The PL intensity ratio of the two Zeeman splitted states (σ+σ+ and σσ) in the B field provides insight into the detailed configuration of the biexciton. The Zeeman splitting lifts the energy degeneracy at the K and K′ valleys and creates two states with the energy difference of \(\Delta = g\mu _{\mathrm{B}}B\), which leads to unequal complex population of the two states, and hence, different PL emission intensities. We use the quasi-thermal equilibrium picture for a qualitative understanding of the PL difference for the σ+σ+ and σσ configurations. The exciton PL intensity in the B field, shown in Fig. 4d, is higher in the state that emits photon with the lower energy (σσ), consistent with the quasi-thermal equilibrium picture. We emphasize, however, a quantitative understanding is not easily accessible because of the short exciton lifetime and the finite intervalley scattering complicates the exact thermal equilibrium of the two states. In contrast to the behavior of the exciton, the spectrally higher energy state for biexciton (XX) at ~1.726 eV exhibits much higher PL intensity than that of the lower energy state in the spectra, as shown in Fig. 4d. The apparent contradiction arises from the fact that the real energy difference between the two Zeeman splitted states for the biexciton (or other high-order excitonic complex) is determined by the total g-factor, gt, which should include the contributions from all the constituent particles. On the contrary, the emission photon energy in PL is only determined by the bright exciton which radiatively recombines to emit a photon, and hence the PL peak position difference between the two states is determined by the spectral g-factor, gs. The difference between the total g factor (gt) and the spectral g-factor (gs) indicates that the spectrally lower energy state is not necessarily lower in total energy.

We can calculate the total g-factor for the biexciton to be \(g_{{\mathrm{XX}}}^{\mathrm{t}} = 4.0\) for the configuration in Fig. 3c (Supplementary Table 1), which has the opposite sign of the spectral g-factor of gs = −4.03 ± 0.07 (experiment) or −4.0 (theory). The positive total g-factor means that the spectrally higher energy state (PL peak emits higher energy photon) actually has overall lower energy and should have higher PL intensity. This idea is consistent with our observation in Fig. 4d (XX panel). The alternative configuration involving the intervalley dark exciton has a total g-factor of zero (Supplementary Table 1), and it cannot explain the drastic biexciton PL intensity difference between the σ+σ+ and σσ configurations. The total g-factor for the XX state is calculated to be 6.0 (Supplementary Table 1), which is also opposite in sign to the spectral g-factor of –5.33 ± 0.18 (experiment). Therefore, for the XX state, σσ configuration is also lower in total energy and should have higher PL intensity, which is consistent with our observation (Fig. 4d).

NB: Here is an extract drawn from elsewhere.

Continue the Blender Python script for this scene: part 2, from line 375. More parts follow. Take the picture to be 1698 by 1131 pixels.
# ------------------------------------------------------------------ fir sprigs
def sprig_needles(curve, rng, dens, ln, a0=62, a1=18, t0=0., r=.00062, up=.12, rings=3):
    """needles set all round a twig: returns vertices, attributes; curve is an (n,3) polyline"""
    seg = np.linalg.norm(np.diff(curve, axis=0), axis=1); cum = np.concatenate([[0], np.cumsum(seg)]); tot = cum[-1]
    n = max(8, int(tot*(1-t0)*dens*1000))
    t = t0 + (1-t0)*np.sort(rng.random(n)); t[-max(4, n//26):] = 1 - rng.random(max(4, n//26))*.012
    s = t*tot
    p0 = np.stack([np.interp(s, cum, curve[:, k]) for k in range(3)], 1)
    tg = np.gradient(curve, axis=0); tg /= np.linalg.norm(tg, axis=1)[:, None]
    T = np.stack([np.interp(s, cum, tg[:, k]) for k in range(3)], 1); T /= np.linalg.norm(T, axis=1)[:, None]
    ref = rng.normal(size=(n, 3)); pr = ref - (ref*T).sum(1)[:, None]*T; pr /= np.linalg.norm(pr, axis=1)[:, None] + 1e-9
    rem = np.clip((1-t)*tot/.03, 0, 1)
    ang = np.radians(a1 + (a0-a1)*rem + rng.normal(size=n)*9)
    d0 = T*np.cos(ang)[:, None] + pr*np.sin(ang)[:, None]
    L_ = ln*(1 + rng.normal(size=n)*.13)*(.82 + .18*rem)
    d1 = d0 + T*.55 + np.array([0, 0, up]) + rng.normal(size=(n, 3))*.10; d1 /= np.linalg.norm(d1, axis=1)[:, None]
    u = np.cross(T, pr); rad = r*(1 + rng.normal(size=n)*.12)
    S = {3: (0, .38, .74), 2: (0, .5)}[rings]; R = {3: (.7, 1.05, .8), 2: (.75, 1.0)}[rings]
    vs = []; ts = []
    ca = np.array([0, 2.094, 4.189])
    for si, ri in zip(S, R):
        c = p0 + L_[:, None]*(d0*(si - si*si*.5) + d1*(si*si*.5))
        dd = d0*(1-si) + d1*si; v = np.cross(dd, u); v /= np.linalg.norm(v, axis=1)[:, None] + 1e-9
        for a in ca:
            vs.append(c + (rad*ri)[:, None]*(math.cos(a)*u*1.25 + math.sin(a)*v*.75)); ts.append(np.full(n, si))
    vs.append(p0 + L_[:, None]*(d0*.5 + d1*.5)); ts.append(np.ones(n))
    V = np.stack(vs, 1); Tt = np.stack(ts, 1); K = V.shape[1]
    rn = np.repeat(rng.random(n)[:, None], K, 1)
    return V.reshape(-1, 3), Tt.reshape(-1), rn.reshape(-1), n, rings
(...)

It is interesting to note that the magneto-PL spectra of the dark exciton state at 1.691 eV are intrinsically different from other PL peaks. While all other states exhibit a single peak in the circularly polarized detection scheme, the emission from the dark exciton splits into two peaks in the B field (magenta lines in Fig. 4a, b). This is because that the optical selection rule in TMDs originates from the conservation of the out-of-plane quasi angular momentum with respect to the three-fold rotational symmetry. However, the optically dark exciton can only couple to an out-of-plane optical field, which has zero out-of-plane angular momentum. Therefore, responses from both valleys can be excited and detected simultaneously, which were detected by an objective with large NA and showed up as the two separate peaks in the spectra. The spectra g-factor of the dark exciton is experimentally determined to be −9.75 ± 0.18 (Fig. 4c), in good agreement with the expected value of −8.0 (Supplementary Table 1) and the experimental result with the g-factor of −9.4 ± 0.152. The unique behavior of the dark exciton confirms that the emission from the excitonic complexes of biexciton and trion–exciton both originate from a bright exciton.


In summary, we have fabricated a high-quality single-layer WSe2 device by employing BN encapsulation, and revealed both the biexciton and (negative) trion–exciton complexes through low-temperature PL spectroscopy. The binding energy of the biexciton in the BN-encapsulated single-layer WSe2 is determined to be about 16–17 meV, in agreement with the theoretical calculations30,31 and previous coherent pump-probe measurements28,29. The biexciton state only exists in charge-neutral WSe2, and the trion–exciton complex only emerges in lightly n-doped WSe2. Improved understanding of the high-order excitonic complexes in high-quality WSe2 devices will enable further investigation of many-body physics and furnish new opportunities for novel quantum optoelectronics based on TMDs. During finalization of the manuscript, we became aware of a related recent work53.